# Entries supplied:
>>>

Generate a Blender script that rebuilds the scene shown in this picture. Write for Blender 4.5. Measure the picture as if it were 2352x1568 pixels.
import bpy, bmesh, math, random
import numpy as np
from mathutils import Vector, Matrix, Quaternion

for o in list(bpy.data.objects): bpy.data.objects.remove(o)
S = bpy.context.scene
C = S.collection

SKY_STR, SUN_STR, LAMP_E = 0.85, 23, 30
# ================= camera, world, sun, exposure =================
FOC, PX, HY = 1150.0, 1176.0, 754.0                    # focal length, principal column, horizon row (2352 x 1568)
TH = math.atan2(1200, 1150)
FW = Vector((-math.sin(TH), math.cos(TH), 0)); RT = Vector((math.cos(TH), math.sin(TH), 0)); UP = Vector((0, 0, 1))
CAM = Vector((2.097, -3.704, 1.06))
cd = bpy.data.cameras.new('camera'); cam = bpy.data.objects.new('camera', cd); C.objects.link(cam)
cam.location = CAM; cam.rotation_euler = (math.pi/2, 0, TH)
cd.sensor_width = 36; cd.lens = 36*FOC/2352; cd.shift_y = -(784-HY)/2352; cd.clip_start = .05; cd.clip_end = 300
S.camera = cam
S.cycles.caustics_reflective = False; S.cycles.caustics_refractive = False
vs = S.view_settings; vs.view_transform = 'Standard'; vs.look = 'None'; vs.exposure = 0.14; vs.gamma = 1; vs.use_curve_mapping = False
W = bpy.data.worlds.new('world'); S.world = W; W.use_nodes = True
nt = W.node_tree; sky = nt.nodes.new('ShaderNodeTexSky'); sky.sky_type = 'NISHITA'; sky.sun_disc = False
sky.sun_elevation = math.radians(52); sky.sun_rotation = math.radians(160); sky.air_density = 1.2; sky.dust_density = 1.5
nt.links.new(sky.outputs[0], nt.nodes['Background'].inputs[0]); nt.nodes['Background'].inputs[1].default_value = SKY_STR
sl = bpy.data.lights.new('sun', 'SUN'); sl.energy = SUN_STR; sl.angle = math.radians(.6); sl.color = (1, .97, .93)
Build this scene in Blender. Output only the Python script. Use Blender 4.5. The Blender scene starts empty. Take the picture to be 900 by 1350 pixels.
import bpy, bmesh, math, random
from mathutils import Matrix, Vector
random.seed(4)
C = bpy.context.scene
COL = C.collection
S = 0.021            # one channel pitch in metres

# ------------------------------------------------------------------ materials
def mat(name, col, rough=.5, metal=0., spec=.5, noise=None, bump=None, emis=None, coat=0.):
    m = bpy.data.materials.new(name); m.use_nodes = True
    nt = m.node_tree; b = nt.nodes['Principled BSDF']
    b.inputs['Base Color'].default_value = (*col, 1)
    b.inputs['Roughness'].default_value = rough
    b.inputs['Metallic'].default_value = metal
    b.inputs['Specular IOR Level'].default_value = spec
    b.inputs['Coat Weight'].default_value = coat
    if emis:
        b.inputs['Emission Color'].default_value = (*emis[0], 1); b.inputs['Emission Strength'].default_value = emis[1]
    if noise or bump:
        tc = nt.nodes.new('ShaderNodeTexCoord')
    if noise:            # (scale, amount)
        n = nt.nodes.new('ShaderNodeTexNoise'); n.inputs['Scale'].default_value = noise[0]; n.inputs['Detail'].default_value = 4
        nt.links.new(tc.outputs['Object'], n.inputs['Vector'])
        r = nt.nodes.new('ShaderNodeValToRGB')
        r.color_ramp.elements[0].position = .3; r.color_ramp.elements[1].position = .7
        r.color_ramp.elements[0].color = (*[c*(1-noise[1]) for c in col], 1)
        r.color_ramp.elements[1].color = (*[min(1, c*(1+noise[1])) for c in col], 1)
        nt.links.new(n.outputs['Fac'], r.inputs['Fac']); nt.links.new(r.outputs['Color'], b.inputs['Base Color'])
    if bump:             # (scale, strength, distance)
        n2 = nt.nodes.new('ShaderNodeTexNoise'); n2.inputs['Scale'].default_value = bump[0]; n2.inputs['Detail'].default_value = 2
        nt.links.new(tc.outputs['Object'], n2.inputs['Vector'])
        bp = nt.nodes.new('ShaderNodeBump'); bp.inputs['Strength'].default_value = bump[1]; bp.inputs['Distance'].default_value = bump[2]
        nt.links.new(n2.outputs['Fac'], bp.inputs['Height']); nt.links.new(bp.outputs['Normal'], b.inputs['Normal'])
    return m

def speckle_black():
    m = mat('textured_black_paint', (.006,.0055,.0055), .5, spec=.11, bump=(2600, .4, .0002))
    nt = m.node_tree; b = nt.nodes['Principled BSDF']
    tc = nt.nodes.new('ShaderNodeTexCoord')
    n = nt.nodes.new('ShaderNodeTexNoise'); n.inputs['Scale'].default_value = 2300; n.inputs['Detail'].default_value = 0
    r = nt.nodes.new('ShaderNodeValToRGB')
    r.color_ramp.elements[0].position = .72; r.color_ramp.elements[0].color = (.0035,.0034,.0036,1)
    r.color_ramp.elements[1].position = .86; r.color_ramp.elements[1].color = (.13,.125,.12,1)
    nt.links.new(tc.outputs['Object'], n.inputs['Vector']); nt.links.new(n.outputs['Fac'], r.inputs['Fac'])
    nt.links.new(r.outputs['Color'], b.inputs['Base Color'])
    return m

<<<

# What is being asked:
Quote in full each line from the top of the records above through the line with "C = S.collection"; stop after that line.

# Final result:
Generate a Blender script that rebuilds the scene shown in this picture. Write for Blender 4.5. Measure the picture as if it were 2352x1568 pixels.
import bpy, bmesh, math, random
import numpy as np
from mathutils import Vector, Matrix, Quaternion

for o in list(bpy.data.objects): bpy.data.objects.remove(o)
S = bpy.context.scene
C = S.collection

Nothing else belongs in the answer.